▶ _What to work on_
Output all of the entries below precisely as written.

▶ _Records for this exercise_
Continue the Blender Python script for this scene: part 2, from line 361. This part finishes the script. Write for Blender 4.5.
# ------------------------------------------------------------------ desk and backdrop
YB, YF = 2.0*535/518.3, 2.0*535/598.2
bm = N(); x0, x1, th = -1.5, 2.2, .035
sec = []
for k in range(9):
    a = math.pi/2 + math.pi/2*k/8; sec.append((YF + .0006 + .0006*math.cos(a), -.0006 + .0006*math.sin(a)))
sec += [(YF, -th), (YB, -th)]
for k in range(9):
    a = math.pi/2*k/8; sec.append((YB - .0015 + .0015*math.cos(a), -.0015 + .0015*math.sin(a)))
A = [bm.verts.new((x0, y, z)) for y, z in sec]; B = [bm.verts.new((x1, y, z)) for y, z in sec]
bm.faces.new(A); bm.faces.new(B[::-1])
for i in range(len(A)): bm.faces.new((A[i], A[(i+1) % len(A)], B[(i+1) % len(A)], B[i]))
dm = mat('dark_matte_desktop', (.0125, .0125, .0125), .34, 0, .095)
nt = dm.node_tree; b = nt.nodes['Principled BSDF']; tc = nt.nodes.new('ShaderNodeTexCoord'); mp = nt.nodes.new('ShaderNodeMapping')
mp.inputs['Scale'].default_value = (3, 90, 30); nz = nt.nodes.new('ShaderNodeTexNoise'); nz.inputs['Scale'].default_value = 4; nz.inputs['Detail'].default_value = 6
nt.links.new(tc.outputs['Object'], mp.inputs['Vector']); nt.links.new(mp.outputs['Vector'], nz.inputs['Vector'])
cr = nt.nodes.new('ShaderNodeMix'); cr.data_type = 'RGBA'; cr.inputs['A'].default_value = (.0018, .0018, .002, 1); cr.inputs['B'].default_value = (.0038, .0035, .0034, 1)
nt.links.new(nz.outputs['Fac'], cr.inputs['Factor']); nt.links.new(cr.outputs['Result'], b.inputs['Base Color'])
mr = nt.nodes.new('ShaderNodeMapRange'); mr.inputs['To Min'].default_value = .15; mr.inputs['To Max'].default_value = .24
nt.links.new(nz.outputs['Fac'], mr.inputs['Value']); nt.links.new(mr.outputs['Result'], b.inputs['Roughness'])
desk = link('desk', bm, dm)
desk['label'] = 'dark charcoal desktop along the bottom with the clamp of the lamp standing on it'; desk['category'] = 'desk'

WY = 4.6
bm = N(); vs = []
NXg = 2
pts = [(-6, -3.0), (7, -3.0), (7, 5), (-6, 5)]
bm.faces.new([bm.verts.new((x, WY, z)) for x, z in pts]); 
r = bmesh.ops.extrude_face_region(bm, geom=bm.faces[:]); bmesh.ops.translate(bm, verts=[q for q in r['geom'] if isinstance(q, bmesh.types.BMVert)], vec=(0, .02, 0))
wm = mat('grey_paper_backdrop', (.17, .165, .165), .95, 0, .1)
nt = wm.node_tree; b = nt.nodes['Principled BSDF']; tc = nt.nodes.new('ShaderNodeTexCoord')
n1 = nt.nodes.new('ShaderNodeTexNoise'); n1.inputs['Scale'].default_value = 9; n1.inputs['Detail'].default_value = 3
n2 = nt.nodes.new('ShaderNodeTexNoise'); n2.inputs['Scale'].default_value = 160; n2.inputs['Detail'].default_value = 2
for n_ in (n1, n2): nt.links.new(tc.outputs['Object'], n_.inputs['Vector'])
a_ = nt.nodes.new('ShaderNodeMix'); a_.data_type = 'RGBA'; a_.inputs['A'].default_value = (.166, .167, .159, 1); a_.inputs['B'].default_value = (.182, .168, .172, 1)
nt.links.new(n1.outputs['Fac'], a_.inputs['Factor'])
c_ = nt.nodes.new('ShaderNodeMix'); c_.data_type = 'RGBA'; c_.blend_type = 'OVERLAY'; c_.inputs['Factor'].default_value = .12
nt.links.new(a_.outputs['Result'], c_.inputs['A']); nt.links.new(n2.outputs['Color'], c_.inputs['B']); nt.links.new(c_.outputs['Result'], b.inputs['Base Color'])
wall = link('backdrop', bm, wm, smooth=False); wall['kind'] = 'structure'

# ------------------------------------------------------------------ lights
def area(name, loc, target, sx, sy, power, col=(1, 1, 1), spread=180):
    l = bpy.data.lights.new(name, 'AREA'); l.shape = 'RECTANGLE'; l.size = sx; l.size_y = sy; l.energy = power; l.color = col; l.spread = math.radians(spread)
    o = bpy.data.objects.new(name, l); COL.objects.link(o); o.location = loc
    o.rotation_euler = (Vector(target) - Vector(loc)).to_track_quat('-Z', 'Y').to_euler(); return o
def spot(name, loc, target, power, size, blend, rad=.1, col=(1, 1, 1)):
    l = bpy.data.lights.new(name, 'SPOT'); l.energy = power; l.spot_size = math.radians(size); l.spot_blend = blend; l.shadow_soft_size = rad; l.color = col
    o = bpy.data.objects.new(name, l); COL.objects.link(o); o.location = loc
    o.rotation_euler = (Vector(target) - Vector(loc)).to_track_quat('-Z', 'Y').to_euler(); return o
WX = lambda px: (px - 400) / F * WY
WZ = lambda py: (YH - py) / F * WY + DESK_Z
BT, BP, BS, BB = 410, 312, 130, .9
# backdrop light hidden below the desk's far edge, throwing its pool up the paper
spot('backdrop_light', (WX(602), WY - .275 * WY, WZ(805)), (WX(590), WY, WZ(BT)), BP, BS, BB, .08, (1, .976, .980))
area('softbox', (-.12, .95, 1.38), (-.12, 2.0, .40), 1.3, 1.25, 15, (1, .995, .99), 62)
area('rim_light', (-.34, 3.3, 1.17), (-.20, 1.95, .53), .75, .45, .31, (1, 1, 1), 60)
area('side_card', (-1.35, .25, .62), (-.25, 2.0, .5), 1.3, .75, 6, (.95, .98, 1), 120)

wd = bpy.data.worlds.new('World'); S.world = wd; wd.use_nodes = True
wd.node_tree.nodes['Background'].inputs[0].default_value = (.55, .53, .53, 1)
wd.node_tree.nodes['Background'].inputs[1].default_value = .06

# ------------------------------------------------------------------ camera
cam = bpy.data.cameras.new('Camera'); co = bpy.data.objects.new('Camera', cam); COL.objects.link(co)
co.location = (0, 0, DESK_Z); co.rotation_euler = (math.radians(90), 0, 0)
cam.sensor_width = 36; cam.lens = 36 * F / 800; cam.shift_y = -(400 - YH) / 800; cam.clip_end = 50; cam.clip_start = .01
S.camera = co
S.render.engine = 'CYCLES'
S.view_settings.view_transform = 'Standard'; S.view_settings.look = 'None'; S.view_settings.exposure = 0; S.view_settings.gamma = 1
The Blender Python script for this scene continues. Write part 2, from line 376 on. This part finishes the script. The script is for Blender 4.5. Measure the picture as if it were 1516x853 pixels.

▶ _Response_
Continue the Blender Python script for this scene: part 2, from line 361. This part finishes the script. Write for Blender 4.5.
# ------------------------------------------------------------------ desk and backdrop
YB, YF = 2.0*535/518.3, 2.0*535/598.2
bm = N(); x0, x1, th = -1.5, 2.2, .035
sec = []
for k in range(9):
    a = math.pi/2 + math.pi/2*k/8; sec.append((YF + .0006 + .0006*math.cos(a), -.0006 + .0006*math.sin(a)))
sec += [(YF, -th), (YB, -th)]
for k in range(9):
    a = math.pi/2*k/8; sec.append((YB - .0015 + .0015*math.cos(a), -.0015 + .0015*math.sin(a)))
A = [bm.verts.new((x0, y, z)) for y, z in sec]; B = [bm.verts.new((x1, y, z)) for y, z in sec]
bm.faces.new(A); bm.faces.new(B[::-1])
for i in range(len(A)): bm.faces.new((A[i], A[(i+1) % len(A)], B[(i+1) % len(A)], B[i]))
dm = mat('dark_matte_desktop', (.0125, .0125, .0125), .34, 0, .095)
nt = dm.node_tree; b = nt.nodes['Principled BSDF']; tc = nt.nodes.new('ShaderNodeTexCoord'); mp = nt.nodes.new('ShaderNodeMapping')
mp.inputs['Scale'].default_value = (3, 90, 30); nz = nt.nodes.new('ShaderNodeTexNoise'); nz.inputs['Scale'].default_value = 4; nz.inputs['Detail'].default_value = 6
nt.links.new(tc.outputs['Object'], mp.inputs['Vector']); nt.links.new(mp.outputs['Vector'], nz.inputs['Vector'])
cr = nt.nodes.new('ShaderNodeMix'); cr.data_type = 'RGBA'; cr.inputs['A'].default_value = (.0018, .0018, .002, 1); cr.inputs['B'].default_value = (.0038, .0035, .0034, 1)
nt.links.new(nz.outputs['Fac'], cr.inputs['Factor']); nt.links.new(cr.outputs['Result'], b.inputs['Base Color'])
mr = nt.nodes.new('ShaderNodeMapRange'); mr.inputs['To Min'].default_value = .15; mr.inputs['To Max'].default_value = .24
nt.links.new(nz.outputs['Fac'], mr.inputs['Value']); nt.links.new(mr.outputs['Result'], b.inputs['Roughness'])
desk = link('desk', bm, dm)
desk['label'] = 'dark charcoal desktop along the bottom with the clamp of the lamp standing on it'; desk['category'] = 'desk'

WY = 4.6
bm = N(); vs = []
NXg = 2
pts = [(-6, -3.0), (7, -3.0), (7, 5), (-6, 5)]
bm.faces.new([bm.verts.new((x, WY, z)) for x, z in pts]); 
r = bmesh.ops.extrude_face_region(bm, geom=bm.faces[:]); bmesh.ops.translate(bm, verts=[q for q in r['geom'] if isinstance(q, bmesh.types.BMVert)], vec=(0, .02, 0))
wm = mat('grey_paper_backdrop', (.17, .165, .165), .95, 0, .1)
nt = wm.node_tree; b = nt.nodes['Principled BSDF']; tc = nt.nodes.new('ShaderNodeTexCoord')
n1 = nt.nodes.new('ShaderNodeTexNoise'); n1.inputs['Scale'].default_value = 9; n1.inputs['Detail'].default_value = 3
n2 = nt.nodes.new('ShaderNodeTexNoise'); n2.inputs['Scale'].default_value = 160; n2.inputs['Detail'].default_value = 2
for n_ in (n1, n2): nt.links.new(tc.outputs['Object'], n_.inputs['Vector'])
a_ = nt.nodes.new('ShaderNodeMix'); a_.data_type = 'RGBA'; a_.inputs['A'].default_value = (.166, .167, .159, 1); a_.inputs['B'].default_value = (.182, .168, .172, 1)
nt.links.new(n1.outputs['Fac'], a_.inputs['Factor'])
c_ = nt.nodes.new('ShaderNodeMix'); c_.data_type = 'RGBA'; c_.blend_type = 'OVERLAY'; c_.inputs['Factor'].default_value = .12
nt.links.new(a_.outputs['Result'], c_.inputs['A']); nt.links.new(n2.outputs['Color'], c_.inputs['B']); nt.links.new(c_.outputs['Result'], b.inputs['Base Color'])
wall = link('backdrop', bm, wm, smooth=False); wall['kind'] = 'structure'

# ------------------------------------------------------------------ lights
def area(name, loc, target, sx, sy, power, col=(1, 1, 1), spread=180):
    l = bpy.data.lights.new(name, 'AREA'); l.shape = 'RECTANGLE'; l.size = sx; l.size_y = sy; l.energy = power; l.color = col; l.spread = math.radians(spread)
    o = bpy.data.objects.new(name, l); COL.objects.link(o); o.location = loc
    o.rotation_euler = (Vector(target) - Vector(loc)).to_track_quat('-Z', 'Y').to_euler(); return o
def spot(name, loc, target, power, size, blend, rad=.1, col=(1, 1, 1)):
    l = bpy.data.lights.new(name, 'SPOT'); l.energy = power; l.spot_size = math.radians(size); l.spot_blend = blend; l.shadow_soft_size = rad; l.color = col
    o = bpy.data.objects.new(name, l); COL.objects.link(o); o.location = loc
    o.rotation_euler = (Vector(target) - Vector(loc)).to_track_quat('-Z', 'Y').to_euler(); return o
WX = lambda px: (px - 400) / F * WY
WZ = lambda py: (YH - py) / F * WY + DESK_Z
BT, BP, BS, BB = 410, 312, 130, .9
# backdrop light hidden below the desk's far edge, throwing its pool up the paper
spot('backdrop_light', (WX(602), WY - .275 * WY, WZ(805)), (WX(590), WY, WZ(BT)), BP, BS, BB, .08, (1, .976, .980))
area('softbox', (-.12, .95, 1.38), (-.12, 2.0, .40), 1.3, 1.25, 15, (1, .995, .99), 62)
area('rim_light', (-.34, 3.3, 1.17), (-.20, 1.95, .53), .75, .45, .31, (1, 1, 1), 60)
area('side_card', (-1.35, .25, .62), (-.25, 2.0, .5), 1.3, .75, 6, (.95, .98, 1), 120)

wd = bpy.data.worlds.new('World'); S.world = wd; wd.use_nodes = True
wd.node_tree.nodes['Background'].inputs[0].default_value = (.55, .53, .53, 1)
wd.node_tree.nodes['Background'].inputs[1].default_value = .06

# ------------------------------------------------------------------ camera
cam = bpy.data.cameras.new('Camera'); co = bpy.data.objects.new('Camera', cam); COL.objects.link(co)
co.location = (0, 0, DESK_Z); co.rotation_euler = (math.radians(90), 0, 0)
cam.sensor_width = 36; cam.lens = 36 * F / 800; cam.shift_y = -(400 - YH) / 800; cam.clip_end = 50; cam.clip_start = .01
S.camera = co
S.render.engine = 'CYCLES'
S.view_settings.view_transform = 'Standard'; S.view_settings.look = 'None'; S.view_settings.exposure = 0; S.view_settings.gamma = 1
The Blender Python script for this scene continues. Write part 2, from line 376 on. This part finishes the script. The script is for Blender 4.5. Measure the picture as if it were 1516x853 pixels.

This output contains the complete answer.